Description of the task. From the opening line of the records through the line bearing "COL = scene.collection", set down every line exactly.

(Records with scene code)

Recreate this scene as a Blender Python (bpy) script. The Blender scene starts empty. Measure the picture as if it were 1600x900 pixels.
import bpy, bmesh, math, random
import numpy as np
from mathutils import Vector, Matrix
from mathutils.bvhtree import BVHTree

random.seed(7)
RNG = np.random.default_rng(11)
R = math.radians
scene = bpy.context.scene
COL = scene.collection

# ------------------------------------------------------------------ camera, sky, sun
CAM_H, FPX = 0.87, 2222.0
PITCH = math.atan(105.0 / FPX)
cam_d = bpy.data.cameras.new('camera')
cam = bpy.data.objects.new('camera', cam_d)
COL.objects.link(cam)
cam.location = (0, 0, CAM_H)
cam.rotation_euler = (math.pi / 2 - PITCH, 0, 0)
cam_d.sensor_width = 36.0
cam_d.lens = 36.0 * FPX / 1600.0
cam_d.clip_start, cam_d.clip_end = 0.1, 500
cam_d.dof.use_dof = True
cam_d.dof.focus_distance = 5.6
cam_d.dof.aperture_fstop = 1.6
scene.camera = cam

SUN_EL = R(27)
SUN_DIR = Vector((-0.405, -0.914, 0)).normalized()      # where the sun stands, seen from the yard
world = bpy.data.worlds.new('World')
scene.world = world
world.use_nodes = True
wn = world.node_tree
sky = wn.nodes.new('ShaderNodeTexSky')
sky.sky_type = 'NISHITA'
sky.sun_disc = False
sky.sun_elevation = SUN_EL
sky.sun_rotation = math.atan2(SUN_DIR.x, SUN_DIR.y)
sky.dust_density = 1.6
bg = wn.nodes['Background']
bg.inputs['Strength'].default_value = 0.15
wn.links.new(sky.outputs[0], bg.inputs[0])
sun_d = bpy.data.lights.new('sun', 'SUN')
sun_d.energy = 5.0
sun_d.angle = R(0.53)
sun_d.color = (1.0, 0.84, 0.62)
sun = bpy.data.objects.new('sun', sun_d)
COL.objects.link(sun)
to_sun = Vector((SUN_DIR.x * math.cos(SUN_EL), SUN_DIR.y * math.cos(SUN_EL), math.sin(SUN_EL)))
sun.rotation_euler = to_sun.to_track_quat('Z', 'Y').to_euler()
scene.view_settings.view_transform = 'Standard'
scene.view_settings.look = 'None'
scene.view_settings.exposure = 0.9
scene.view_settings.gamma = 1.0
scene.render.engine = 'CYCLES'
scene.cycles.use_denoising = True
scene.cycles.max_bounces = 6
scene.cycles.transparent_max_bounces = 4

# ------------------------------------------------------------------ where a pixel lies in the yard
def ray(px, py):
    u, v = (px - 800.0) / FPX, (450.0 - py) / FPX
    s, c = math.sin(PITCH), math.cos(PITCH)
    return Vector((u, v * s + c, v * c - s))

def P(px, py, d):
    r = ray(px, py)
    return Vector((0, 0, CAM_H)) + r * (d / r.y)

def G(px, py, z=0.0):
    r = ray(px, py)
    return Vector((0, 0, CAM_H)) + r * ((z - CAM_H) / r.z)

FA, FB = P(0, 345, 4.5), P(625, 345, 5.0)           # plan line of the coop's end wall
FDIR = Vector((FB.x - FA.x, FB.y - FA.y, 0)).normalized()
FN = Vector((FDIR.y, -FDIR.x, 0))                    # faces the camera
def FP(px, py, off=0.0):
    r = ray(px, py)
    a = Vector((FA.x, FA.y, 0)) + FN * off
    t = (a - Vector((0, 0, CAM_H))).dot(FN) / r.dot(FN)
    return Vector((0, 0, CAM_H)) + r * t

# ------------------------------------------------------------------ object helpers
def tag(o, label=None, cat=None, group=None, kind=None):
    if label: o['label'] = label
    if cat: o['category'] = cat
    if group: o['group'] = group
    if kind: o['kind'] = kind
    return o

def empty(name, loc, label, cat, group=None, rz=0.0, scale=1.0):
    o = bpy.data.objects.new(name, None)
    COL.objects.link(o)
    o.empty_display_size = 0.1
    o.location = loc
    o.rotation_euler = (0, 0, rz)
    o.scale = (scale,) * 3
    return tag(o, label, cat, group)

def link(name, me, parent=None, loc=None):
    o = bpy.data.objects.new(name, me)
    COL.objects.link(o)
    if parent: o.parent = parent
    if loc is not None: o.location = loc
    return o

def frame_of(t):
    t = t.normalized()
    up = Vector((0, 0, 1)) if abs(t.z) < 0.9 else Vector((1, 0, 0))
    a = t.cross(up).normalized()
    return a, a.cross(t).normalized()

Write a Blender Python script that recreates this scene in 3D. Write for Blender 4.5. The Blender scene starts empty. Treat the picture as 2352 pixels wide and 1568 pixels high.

Exercise output.
Recreate this scene as a Blender Python (bpy) script. The Blender scene starts empty. Measure the picture as if it were 1600x900 pixels.
import bpy, bmesh, math, random
import numpy as np
from mathutils import Vector, Matrix
from mathutils.bvhtree import BVHTree

random.seed(7)
RNG = np.random.default_rng(11)
R = math.radians
scene = bpy.context.scene
COL = scene.collection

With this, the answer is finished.